Se Cécile de France é a protagonista e aquela que o espectador acompanha para a perceber e saber que opções toma é, no entanto, em Bruno Putzulu que encontra o mais equilibrado de todos (os mundos?)... O seu "François" é não só um homem estabelecido - e já pai - que, apesar de uma relação sentimental falhada consegue encontrar a força necessária para enfrentar o mundo... sem um trabalho fixo e que lhe pague bem tem, por sua vez, trabalho sempre que precisa e que lhe chega para viver uma vida feliz, com sonhos e eventuais projectos não estando, no entanto, condicionado por todo um conjunto de obrigações que parecem "chover" vindas de trabalhos de secretaria. "François" não se limita à tal "passagem" mas sim a viver plenamente encontrando, nesse percurso, espaço para tudo e todos com quem ou por onde se cruza. "Irène" está, por sua vez, concentrada numa compreensão hérculea sobre como estar no mundo agradando a todos tentando, pelo meio, compreender quem ela verdadeiramente é. Cécile de France dá-lhe alguns toques de contemporaneidade mas uma que é neurótica, obsessiva, impulsiva e principalmente descontrolada na medida em que tudo é um problema quando não decorre milimetricamente a seu gosto.
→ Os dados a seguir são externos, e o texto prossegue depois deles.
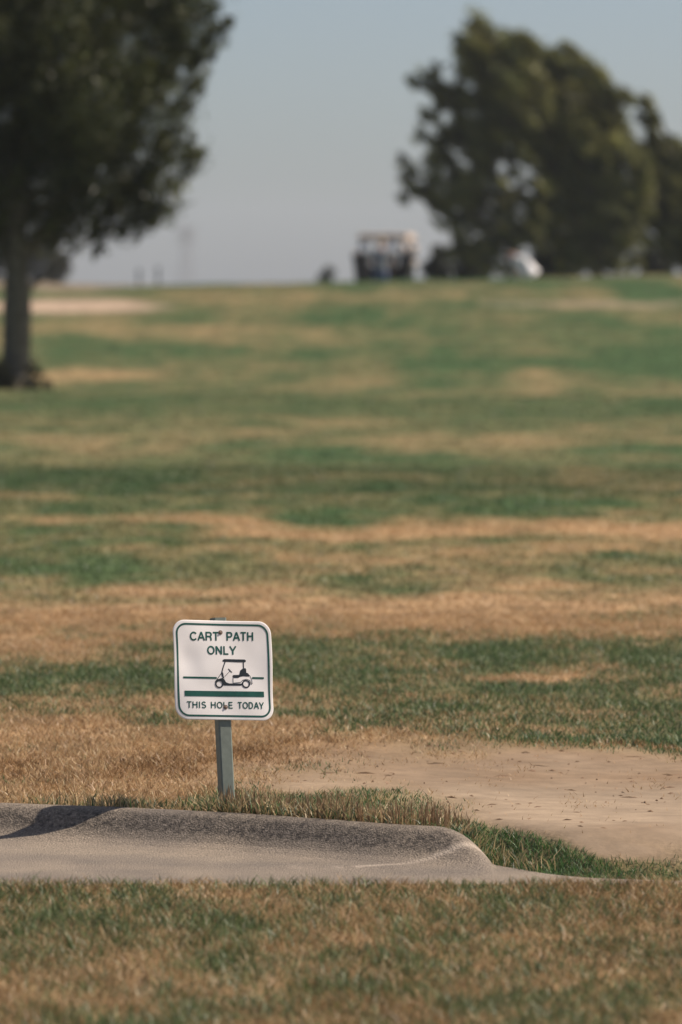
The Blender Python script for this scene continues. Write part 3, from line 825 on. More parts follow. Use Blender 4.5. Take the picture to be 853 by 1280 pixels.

Com alguns propósitos sentimentais - mas pouco sentimentalistas - Irène é uma reflexão sobre o mundo moderno, as relações contemporâneas e sobretudo sobre a forma como o indivíduo resiste no seio de um mundo em constante mutação e no qual dificilmente se encontra a tal réstia de humanidade que lhe permita criar empatia, envolvimento e uma vida... a dois. Capaz de fazer sorrir e manter (ou criar) alguma empatia com o espectador, esta longa-metragens de Ivan Calbérac foi, no fundo, uma ainda ingénua reflexão sobre o mundo e como ele era no início do século confirmando, também, que as pressões sociais existentes então não iriam abrandar mas que sim estavam apenas no seu início tendo o indivíduo de lhes resistir ou nelas lamentavelmente se perder.